"The Encounter" is a Cognitohazard

I ran tabletop RPGs for over a year before ever having heard of “an Encounter.” In an ignorant state of nature I envisioned overwhelmingly at a large scale and drilled down as specifics arose, with a greater degree of fluidity between ‘states’ I did not formally recognize as being differentiated. Crossing a city and stabbing a guy on a pier or doing something in a boat were all at the same level in my brain and nothing was a zoomed-in snapshot.

After learning of “the Encounter” I thought:
“that’s neat, but it doesn’t really apply to how I run games.”

And at first that was true. I designed the world in front of the players based on broad scale principles and let the specifics happen. I continued to lay out physical spaces according to how I thought they’d really exist and populate them with just whoever I thought was there, but slowly I shifted towards slicing them up into bite-sized, bullet point-able capsules. It had its appeals and very easily slotted into how popular systems I started to run wanted me to think about them, evaluating the world as a series of gradated and encapsulated threats full of people who mysteriously never go to investigate the commotion 3 rooms over.

Now as a game designer I talk about and use the idea of the Encounter all the time. I give advice on how to conceive of, formulate, and construct them. How to build a world that is essentially a series of pots stitched together by straws with a vague glossy overview when we’re beyond its confines—but that gloss above used to be The Whole Game, and if we happened to draw a field to show some people the party was fighting in, it was just what happened to be occurring at the moment.

The Encounter is so effective a contagion I struggle to describe games without it now, and I am wont to Encounter-ify whatever I see. But just because a certain lens can be used to view the world, does not mean the world only exists within its context. Similarly, the things beyond its view continue to exist, even if we lack a way to elucidate it—we simply cannot “turn out heads and see it” lurking just besides us. While I slowly drift back away from using Encounters or thinking in them, it is supremely difficult to convey a usefully gameable amount of information in a module without room-jars filled with bullet points and overview maps that rather inherently encourage one to zoom in conically upon just a certain room at once.

My issue with the Encounter is not that it exists as a mode of conceptualizing playscape, but rather than it exists as an interminable well down which all possibility disappears. I believe that to accept the concept of the Encounter as its own entity that can coexist it is first necessary to consider it is a completely arbitrary way to conceive of these worlds that should be examined for its value and impact on gaming as a whole. Because much like a juggernaut RPG leaving lasting first impressions that leads to people electing to not engage with other new games wholly on their terms as they see it as “just another form of [Game 1],” the Encounter is essentially a communicable Cognitohazard that we share to smother a broader conception of the world and players’ flow through it.

I’d be remiss to post this without proposing any alternatives, so I’ll say this:
The further a world drifts towards encapsulation on the smallest scale, the further it drifts from an ecologically sound whole that the human mind can keep meaningfully whirring in its head.
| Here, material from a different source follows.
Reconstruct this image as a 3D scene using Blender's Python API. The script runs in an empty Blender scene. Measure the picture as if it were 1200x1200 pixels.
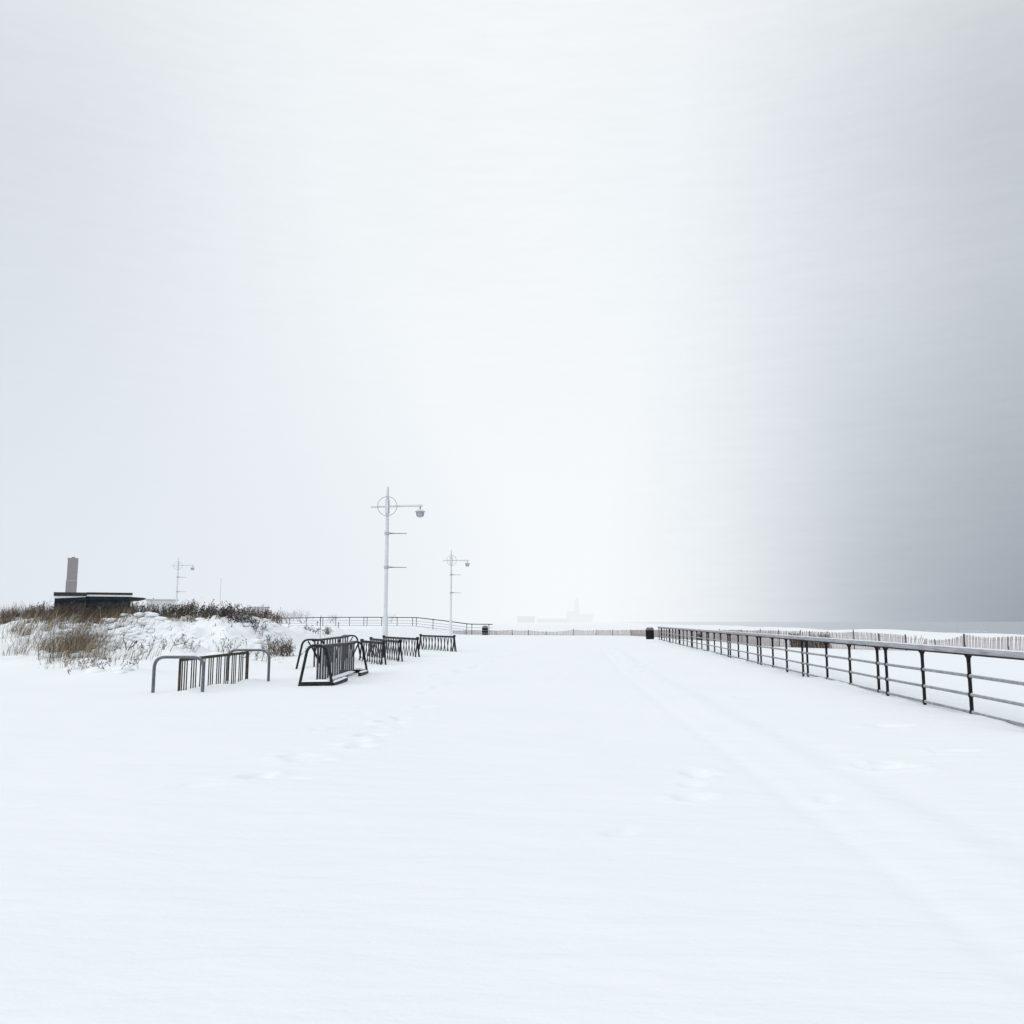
import bpy, math, random
import numpy as np
from mathutils import Vector, Matrix

random.seed(7)
rng = np.random.default_rng(7)
scene = bpy.context.scene
col = scene.collection
R = math.radians
PI = math.pi

# ------------------------------------------------------------------ camera
CAM_H = 1.62
PITCH = math.atan(0.128)
cam_d = bpy.data.cameras.new("camera")
cam_d.sensor_width = 36
cam_d.lens = 30
cam_d.clip_start = 0.1
cam_d.clip_end = 9000
cam = bpy.data.objects.new("camera", cam_d)
cam.location = (0, 0, CAM_H)
cam.rotation_euler = (PI / 2 + PITCH, 0, 0)
col.objects.link(cam)
scene.camera = cam
CP, SP = math.cos(PITCH), math.sin(PITCH)


def at(px, py, Y):
    """the world point seen at photo pixel (px, py) that lies Y metres ahead"""
    fx, fy = (px - 600) / 1000, (600 - py) / 1000
    k = Y / (CP - fy * SP)
    return Vector((fx * k, Y, CAM_H + (SP + fy * CP) * k))


def gnd(px, py, z=0.0):
    """the world point seen at photo pixel (px, py) that lies at height z"""
    fx, fy = (px - 600) / 1000, (600 - py) / 1000
    k = (z - CAM_H) / (SP + fy * CP)
    return Vector((fx * k, (CP - fy * SP) * k, z))


def lin(r, g, b):
    f = lambda c: (c / 255 / 12.92) if c / 255 <= 0.04045 else ((c / 255 + 0.055) / 1.055) ** 2.4
    return (f(r), f(g), f(b), 1)


# ------------------------------------------------------------------ tags and links
def tag(o, label=None, cat=None, group=None, kind=None):
    if label: o["label"] = label
    if cat: o["category"] = cat
    if group: o["group"] = group
    if kind: o["kind"] = kind
    return o


def empty(name, loc, rz=0.0):
    o = bpy.data.objects.new(name, None)
    o.empty_display_size = 0.2
    o.location = loc
    o.rotation_euler = (0, 0, rz)
    col.objects.link(o)
    return o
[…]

The convenience of imagining the whole world as what’s essentially a MUD has long since been outweighed by the blinders it represents, and I would encourage anyone seeking to see what I mean to dispense with the idea that there will be any sort of quotas or fixed inflection points or a dramatic separation from the actions of one moment to the next. Let it run like a river, and yes, that river could be perceived and analyzed in the terms of Encounters—but that does not mean they are, nor does that validify anything about the influence of Encounters upon the game.


Oh man, this struck right to the heart for me. You put another facet onto an ongoing discussion I’ve been having about emergence.

You said the encounter

exists as an interminable well down which all possibility disappears.
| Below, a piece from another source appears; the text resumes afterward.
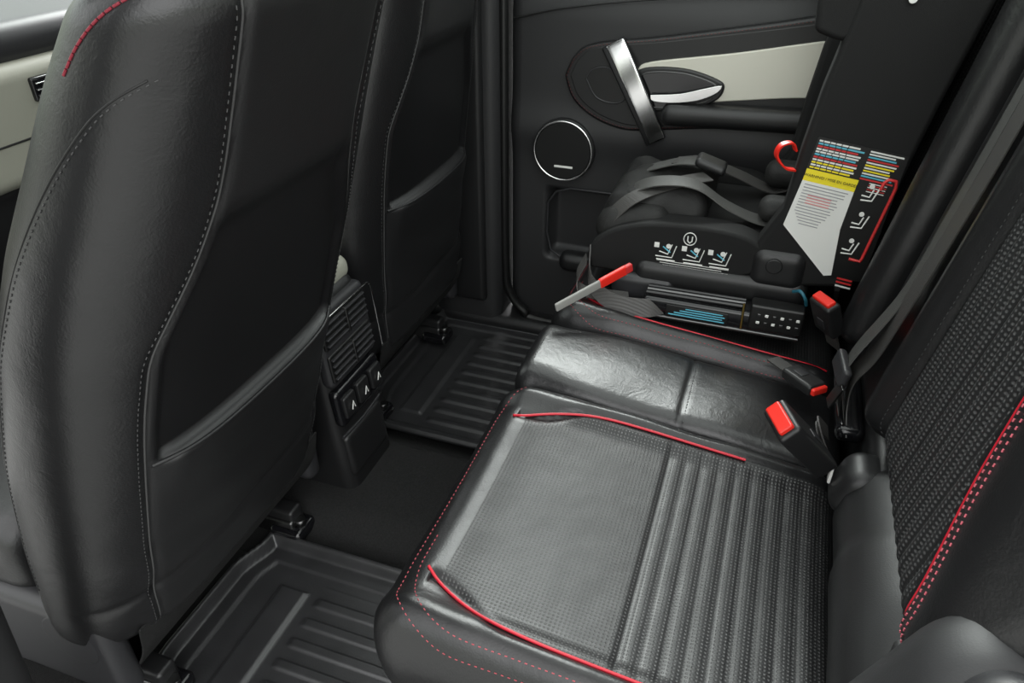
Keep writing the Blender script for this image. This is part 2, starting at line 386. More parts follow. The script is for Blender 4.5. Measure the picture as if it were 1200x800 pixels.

In my view, this is specifically because the encounter acts as a predicted state-of-the-game. “Possibility disappearing” is nonemergence, in so far as it doesn’t care about what comes before it: it’s a predicted, designed space. The encounter is a scene in the story, and therefore can only exist if it’s written. We don’t exactly experience encounters in real life, and when we feel like we have, it’s particularly odd (I’ve had friends remark, “that felt like it was out of a movie…” before).

Of course, GMs like to write what’s going to happen. It’s our instinct as designers to design, and it doesn’t help that such fiat is a staple of videogames, movies, books and other sorts of media we reference when we create our TTRPGs.
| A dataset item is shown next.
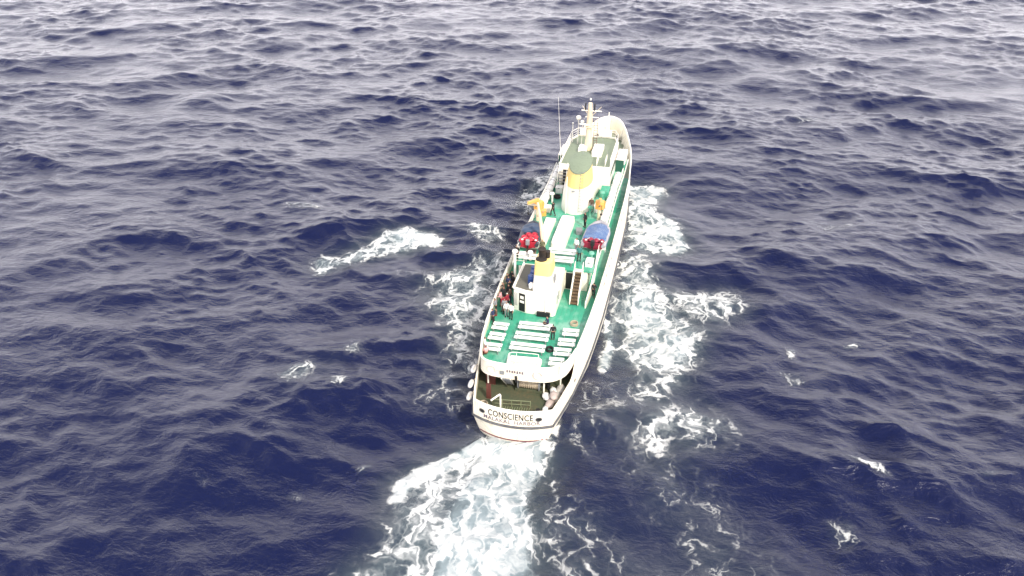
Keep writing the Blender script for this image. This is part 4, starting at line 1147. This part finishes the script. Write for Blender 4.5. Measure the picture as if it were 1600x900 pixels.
# ------------------------------------------------------------------ rescue boats
TUBE_S = mat('pale_grey_inflatable', (0.33, 0.32, 0.34), 0.5, wear=0.25)
TUBE_P = mat('charcoal_inflatable', (0.05, 0.055, 0.07), 0.5, wear=0.25)
TUBE_R = mat('red_inflatable', (0.42, 0.02, 0.04), 0.5, wear=0.25)
DKRED = mat('dark_red_hull', (0.26, 0.02, 0.045), 0.5, wear=0.25)
BLUE_T = mat('blue_tarpaulin', (0.065, 0.125, 0.27), 0.55, wear=0.65, wear_rgb=(0.26, 0.33, 0.42), scale=1.2, bump=0.5)
SLATE_T = mat('slate_blue_tarpaulin', (0.035, 0.06, 0.11), 0.6, wear=0.4, wear_rgb=(0.12, 0.15, 0.19), scale=1.2, bump=0.5)
def rib(loc, rz, tube_m, hull_m, tarp_m, tarp_cover, label, w=2.2, ln=5.0):
    r = empty('rescue_boat', loc, rz)
    tag(r, label, 'boat', 'inflatable rescue boats on the boat deck')
    h, l = w / 2 - .26, ln
    path = [(-h, 0, .85), (-h, l * .3, .85), (-h, l * .6, .88), (-h * .85, l * .78, .95), (-h * .45, l * .93, 1.05), (0, l, 1.1),
            (h * .45, l * .93, 1.05), (h * .85, l * .78, .95), (h, l * .6, .88), (h, l * .3, .85), (h, 0, .85)]
    m = MB(); m.tube(path, [.2] + [.27] * 9 + [.2], 10); m.build('pontoon', tube_m, r, True)
    m = MB(); m.loft([[(-h, y, .8), (-h * .5, y, .45), (0, y, .32), (h * .5, y, .45), (h, y, .8)] if y < l * .7 else [(-h * s, y, .85), (-h * .5 * s, y, .6), (0, y, .5), (h * .5 * s, y, .6), (h * s, y, .85)]
                      for y, s in ((0.12, 1), (l * .3, 1), (l * .6, 1), (l * .78, .8), (l * .95, .3))], False, False, False)
    m.loft([[(-h, .12, .8), (-h * .5, .12, .45), (0, .12, .32), (h * .5, .12, .45), (h, .12, .8)], [(-h, .1, .82), (-h * .5, .1, .81), (0, .1, .8), (h * .5, .1, .81), (h, .1, .82)]], False)
    m.build('boat_hull', hull_m, r, True)
    MB().box(-h + .1, h - .1, .08, .2, .5, 1.12).build('transom_board', hull_m, r, bevel=.03)
    # draped cover with a ridge and sagging cloth
    y0, y1 = tarp_cover
    rows = []
    n = 13
    for i in range(12):
        y = y0 + (y1 - y0) * i / 11
        taper = 1.0 if y < l * .6 else max(.7, 1 - .4 * ((y - l * .6) / (l * .42)) ** 1.6)
        row = []
        for k in range(n):
            u = -1 + 2 * k / (n - 1)
            z = 1.12 + .32 * (1 - abs(u)) ** .8 * (0.6 + .4 * math.sin(2.6 * i / 11 + .4)) - (.38 if abs(u) > .95 else 0) + .035 * math.sin(5.1 * i + 3 * u) - (.25 if i in (0, 11) else 0)
            row.append((u * (h + .28) * taper, y, z))
        rows.append(row)
    m = MB(); m.loft(rows, False)
    o = m.build('cover', tarp_m, r, True)
    sm = o.modifiers.new('thickness', 'SOLIDIFY'); sm.thickness = .03
    for k, x in enumerate((-h * .8, -h * .3, h * .25, h * .75)):
        m = MB(); m.ellipsoid((x, .5 + .2 * (k % 2), 1.1 + .06 * (k % 3)), .30, .36, .2); m.build('life_jacket_bundle', hull_m, r, True)
        if k % 3: continue
        m = MB(); m.ellipsoid((x + .1, .3, 1.28), .13, .1, .08); m.build('white_bundle', BENCHW, r, True)
    if tube_m is TUBE_P:
        for k, (x, y) in enumerate(((-h * .6, 1.3), (h * .1, 1.45), (h * .7, 1.25), (-h * .2, 1.9), (h * .5, 1.95))):
            m = MB(); m.ellipsoid((x, y, 1.08 + .05 * (k % 3)), .33, .3, .2); m.build('life_jacket_bundle', hull_m, r, True)
    m = MB(); m.box(-.2, .2, -.3, .06, .9, 1.5); m.build('outboard_cowl', BLACK if tube_m is TUBE_S else STEEL, r, bevel=.08)
    m = MB(); m.box(-.09, .09, -.22, .0, .05, .9); m.build('outboard_leg', BLACK, r, bevel=.03)
    for y in (l * .2, l * .62):
        MB().prism([(-h - .1, y - .08), (h + .1, y - .08), (h + .1, y + .08), (-h - .1, y + .08)], 0, lambda x, yy: .2 + .38 * abs(x) / h).build('cradle', WHITE2, r)
    m = MB()
    for s in (-1, 1): m.tube([(s * (h + .2), .3, .1), (s * (h + .22), .5, 1.0), (s * h * .4, .7, 1.35)], .025, 5)
    m.build('lashing', BENCHW, r, True)
    return r
rib((3.35, 21.9, Z_BOAT), R(-2), TUBE_S, DKRED, BLUE_T, (0.7, 4.6), 'pale grey inflatable rescue boat under a bright blue cover to starboard', 2.65, 5.1)
rib((-3.1, 20.6, Z_BOAT), R(4), TUBE_P, TUBE_R, SLATE_T, (2.3, 4.3), 'charcoal inflatable rescue boat with red gear and slate blue cover to port', 2.3, 4.7)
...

So, right to the point. Fun post and I couldn’t agree more!

Indeed, I think you also hit on the trend’s origin—it’s a /scene/, which is part of (largely) non-interactive media with fixed parameters.

“Enter PARTY, pursued (or not) by Boulder; four rats rot here besides.” etc.

As someone who is deeply improvisational and actually finds it harder to prep in advance (unless it’s a map/Art-heavy game like I stream these days), I guess I find the Encounter’s uses to be more of invasive little thoughts in the back of My head. Replacing a better idea by virtue of ease. The microwave of heating up a world of adventure compared to the manual application of a skillet.